Fifteen Bahraini Shi'i activists were arrested between May 16 and 20 following demonstrations against the police. Thirteen remain in custody, according to the Bahrain Youth Society for Human Rights. Ali Said al-Khabaz and Hassan Yusif Hamid were released on June 7 after Human Rights Watch (HRW) asked Bahrain's government to investigate allegations of police torture in connection with their detention. Click here for details.


Yemen: Press Censorship

News websites in Yemen are being censored in the wake of clashes in the northern province of Saada between government forces and Shi'i rebels, according to the Yemeni Journalists Syndicate. The Ministry of Telecommunications blocked two news websites for “covering the war in Saada in a way that runs counter to official media reporting.” The annual report of the Yemeni Centre for Training and Protecting Journalists' Freedoms reported on 500 violations against journalists in the country over the past four years. Click here for details.


Press Freedom: Journalists Criticize Limited Access

The New-York based Committee to Protect Journalists (CPJ) criticized the Iraqi Interior Ministry's May 13 decision to limit journalists' access to scenes of bomb attacks. According to a CPJ letter to Prime Minister Nuri al-Maliki, “journalists in Iraq believe the ban is intended to limit their coverage to information that is filtered through the Interior Ministry, obstructing their ability to report independently.”

The CPJ also expressed concern that journalists have been prevented since May 21 from entering a Palestinian refugee camp in northern Lebanon during clashes between Islamist militants and the Lebanese Army. Attacks against journalists were also reported.

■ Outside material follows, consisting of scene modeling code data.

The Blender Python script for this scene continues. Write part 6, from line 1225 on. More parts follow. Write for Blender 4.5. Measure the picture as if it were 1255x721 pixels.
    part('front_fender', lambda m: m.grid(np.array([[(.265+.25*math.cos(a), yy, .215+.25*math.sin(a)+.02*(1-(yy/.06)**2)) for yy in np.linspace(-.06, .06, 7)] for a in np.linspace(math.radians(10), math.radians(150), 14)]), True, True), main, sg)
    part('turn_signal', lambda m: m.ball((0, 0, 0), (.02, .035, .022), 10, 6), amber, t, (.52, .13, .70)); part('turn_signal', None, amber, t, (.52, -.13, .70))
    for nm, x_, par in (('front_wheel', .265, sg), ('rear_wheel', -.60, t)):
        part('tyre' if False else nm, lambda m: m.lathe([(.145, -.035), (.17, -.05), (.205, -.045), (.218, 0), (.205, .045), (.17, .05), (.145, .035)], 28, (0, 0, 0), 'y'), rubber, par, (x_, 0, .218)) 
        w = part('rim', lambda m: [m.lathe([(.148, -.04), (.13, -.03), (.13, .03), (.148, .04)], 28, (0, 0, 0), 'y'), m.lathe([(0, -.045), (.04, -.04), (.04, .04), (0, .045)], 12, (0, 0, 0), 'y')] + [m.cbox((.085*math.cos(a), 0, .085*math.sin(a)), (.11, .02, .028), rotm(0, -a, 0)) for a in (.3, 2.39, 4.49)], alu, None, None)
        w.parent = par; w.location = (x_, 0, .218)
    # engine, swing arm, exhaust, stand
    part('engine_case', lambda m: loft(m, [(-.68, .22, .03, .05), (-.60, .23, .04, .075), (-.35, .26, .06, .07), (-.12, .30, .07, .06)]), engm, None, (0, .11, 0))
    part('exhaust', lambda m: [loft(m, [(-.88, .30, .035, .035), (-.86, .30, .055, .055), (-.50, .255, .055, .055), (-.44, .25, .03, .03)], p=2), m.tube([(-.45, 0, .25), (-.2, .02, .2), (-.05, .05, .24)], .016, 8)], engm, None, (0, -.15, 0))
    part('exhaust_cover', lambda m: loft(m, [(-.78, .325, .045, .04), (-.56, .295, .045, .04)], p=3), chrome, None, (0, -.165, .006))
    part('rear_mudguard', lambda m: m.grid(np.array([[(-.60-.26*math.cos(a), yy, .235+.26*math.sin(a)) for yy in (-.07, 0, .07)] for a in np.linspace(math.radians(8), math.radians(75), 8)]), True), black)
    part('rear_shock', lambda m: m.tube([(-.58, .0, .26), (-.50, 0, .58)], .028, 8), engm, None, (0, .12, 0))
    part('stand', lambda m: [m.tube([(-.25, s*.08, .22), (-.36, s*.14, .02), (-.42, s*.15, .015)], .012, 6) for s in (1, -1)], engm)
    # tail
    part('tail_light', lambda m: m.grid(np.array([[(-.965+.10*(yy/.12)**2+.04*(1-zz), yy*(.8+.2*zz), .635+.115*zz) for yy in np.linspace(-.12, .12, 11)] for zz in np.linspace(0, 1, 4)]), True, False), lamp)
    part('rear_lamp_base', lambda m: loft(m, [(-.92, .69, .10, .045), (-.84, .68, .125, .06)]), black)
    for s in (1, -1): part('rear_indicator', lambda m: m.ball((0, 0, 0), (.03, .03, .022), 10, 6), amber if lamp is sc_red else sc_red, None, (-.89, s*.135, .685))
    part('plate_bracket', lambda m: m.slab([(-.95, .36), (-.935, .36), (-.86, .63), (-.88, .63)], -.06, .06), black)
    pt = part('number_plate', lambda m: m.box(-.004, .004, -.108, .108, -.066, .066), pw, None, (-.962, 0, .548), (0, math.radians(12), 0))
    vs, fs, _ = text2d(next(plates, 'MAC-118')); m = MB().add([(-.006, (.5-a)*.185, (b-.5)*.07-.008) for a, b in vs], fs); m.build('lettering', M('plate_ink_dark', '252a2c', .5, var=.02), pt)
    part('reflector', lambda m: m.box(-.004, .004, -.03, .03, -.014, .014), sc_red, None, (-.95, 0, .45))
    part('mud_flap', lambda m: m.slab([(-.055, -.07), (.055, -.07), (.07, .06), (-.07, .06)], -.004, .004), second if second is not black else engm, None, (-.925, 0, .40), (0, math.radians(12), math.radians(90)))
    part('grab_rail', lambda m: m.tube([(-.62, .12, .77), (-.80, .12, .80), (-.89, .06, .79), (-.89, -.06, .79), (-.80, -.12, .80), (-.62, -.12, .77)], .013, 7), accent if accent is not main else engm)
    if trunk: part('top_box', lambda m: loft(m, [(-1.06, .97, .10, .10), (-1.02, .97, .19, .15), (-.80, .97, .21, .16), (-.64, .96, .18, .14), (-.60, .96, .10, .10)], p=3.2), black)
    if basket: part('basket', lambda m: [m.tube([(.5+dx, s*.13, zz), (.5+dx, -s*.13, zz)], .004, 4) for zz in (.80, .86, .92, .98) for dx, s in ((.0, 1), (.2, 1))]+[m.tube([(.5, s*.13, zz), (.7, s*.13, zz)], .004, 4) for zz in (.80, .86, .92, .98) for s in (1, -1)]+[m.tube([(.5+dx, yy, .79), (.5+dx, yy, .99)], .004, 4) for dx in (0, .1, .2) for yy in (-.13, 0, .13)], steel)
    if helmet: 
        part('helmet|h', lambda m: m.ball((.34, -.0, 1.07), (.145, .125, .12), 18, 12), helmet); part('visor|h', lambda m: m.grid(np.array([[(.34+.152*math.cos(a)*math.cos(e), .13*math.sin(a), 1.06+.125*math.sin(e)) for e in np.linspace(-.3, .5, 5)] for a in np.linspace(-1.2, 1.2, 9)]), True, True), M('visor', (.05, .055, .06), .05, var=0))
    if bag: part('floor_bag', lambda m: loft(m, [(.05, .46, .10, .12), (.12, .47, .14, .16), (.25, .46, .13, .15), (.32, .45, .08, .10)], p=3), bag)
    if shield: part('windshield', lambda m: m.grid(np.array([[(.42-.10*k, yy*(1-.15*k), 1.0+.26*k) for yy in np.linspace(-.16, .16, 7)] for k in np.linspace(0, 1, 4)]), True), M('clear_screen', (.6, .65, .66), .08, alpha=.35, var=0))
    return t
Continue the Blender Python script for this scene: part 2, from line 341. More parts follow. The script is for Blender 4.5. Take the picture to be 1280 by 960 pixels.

Click here for details.


Upcoming Political Events
  • Egypt: Shura Council Election runoffs, June 18, 2007.
  • Jordan: Municipal Elections, July 31, 2007; Legislative Elections, November 2007.
  • Syria: Municipal Elections, August 2007.
  • Morocco: Legislative Elections, September 7, 2007.
  • Lebanon: Presidential Election, September 25, 2007.
  • Algeria: Municipal Elections, October 2007.
  • Oman: Shura Council Elections, October 2007.
  • Qatar: Legislative Elections, 2007 (date to be determined).